A request by the Gun Violence Data Hub for the records yielded five separate spreadsheets of gun detection data, broken down by airport, covering 2020 to 2024. TSA categorizes detected guns by their ammunition status: loaded, unloaded, and unknown. The tables also include a total column.
The gun detection figures can be misleading without the context of how many screenings an airport experiences each year. Busier airports will naturally have higher total gun detections, but might have comparably lower rates of detection than a less-busy airport with lower total detections, but a higher rate.
To calculate a rate of detections per 100,000 screenings, the Data Hub obtained throughput data for TSA screening checkpoints. Those figures measure the number of people who were screened at each airport, and include general public passengers as well as airport/airline staff. In other words, all people who passed through a TSA checkpoint.
We also used information from the open data site OurAirports to augment the details available for each airport, adding information including state, city/region, latitude, longitude, and elevation.
This data does not convey any information about what happens to the firearms after they are detected because TSA does not take possession of or confiscate firearms, according to an agency spokesperson.

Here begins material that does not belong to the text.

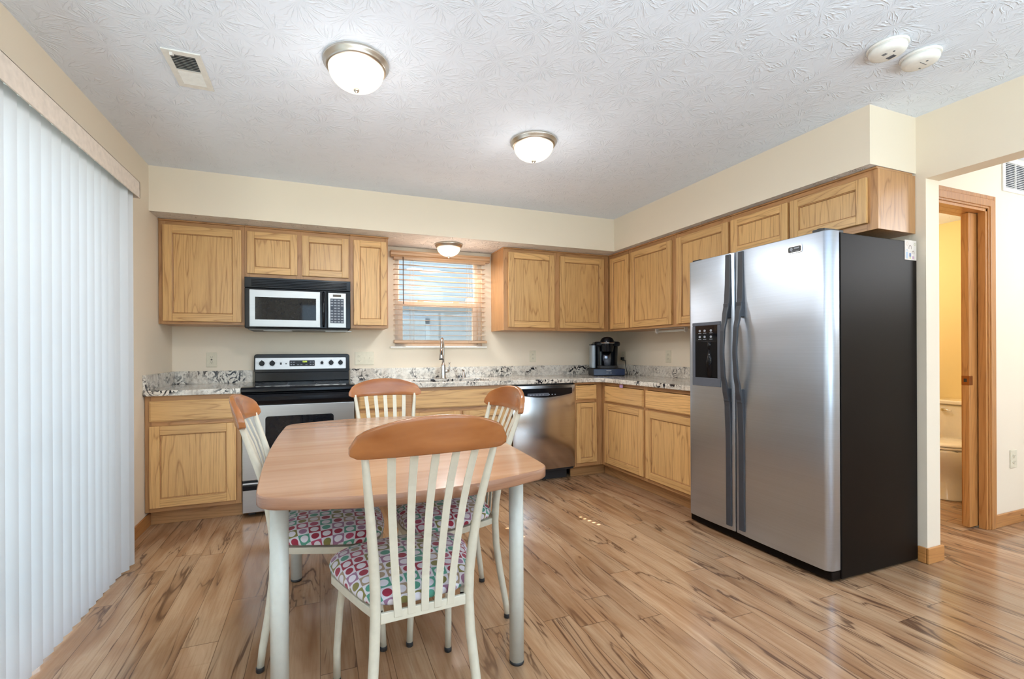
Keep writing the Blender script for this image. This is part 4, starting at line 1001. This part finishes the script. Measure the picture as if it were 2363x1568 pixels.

“When a firearm is detected at a security checkpoint, TSA officers immediately contact local law enforcement, who remove the passenger and the firearm from the checkpoint area,” the spokesperson wrote in a February 2025 email to the Data Hub. “Depending on local laws, the law enforcement officer may arrest or cite the passenger.”
Limitations
Missing year + airport combinations
Not all airports are present in each year of data. If an airport is missing from a given year that is because TSA made no detections that year, according to an agency spokesperson.
Methodology
The Data Hub obtained a total of 10 Excel files from the TSA via a request — five gun detection, and five checkpoint throughput — each covering an individual year from 2020 to 2024.
Detection tables were cleaned by removing rows at the bottom of each sheet that contained totals and adding a year column to each sheet corresponding to the year of that file.
Throughput tables lacked consistent column headers and years. Columns were limited to airport codes and throughput figures. A year column was added to each table.
Detection files were joined together into one table and throughput files were joined into another. Those two combined tables were further merged on airport code values. Airport information from OurAirports was added, again merging on airport code values. Some airport information was omitted for brevity.
Detection rates per 100,000 screenings were calculated using total_weapon_count ÷ throughput × 100,000.
Usage
Rank airports by gun detection in your state

- Use the filters in the Download section above to isolate your state.
- Open the file in your spreadsheet program of choice. (Here’s an example Google Sheet using Florida data.)
- Create a pivot table on the code or name columns, summing both the total_weapon_count and throughput columns.
- Create a calculated column using the total_weapon_count ÷ throughput × 100,000 formula.
- Order the pivot table in descending order on that calculated column.
- This table now represents airports in your state ranked by the overall rate of firearm detection from 2020 to 2024.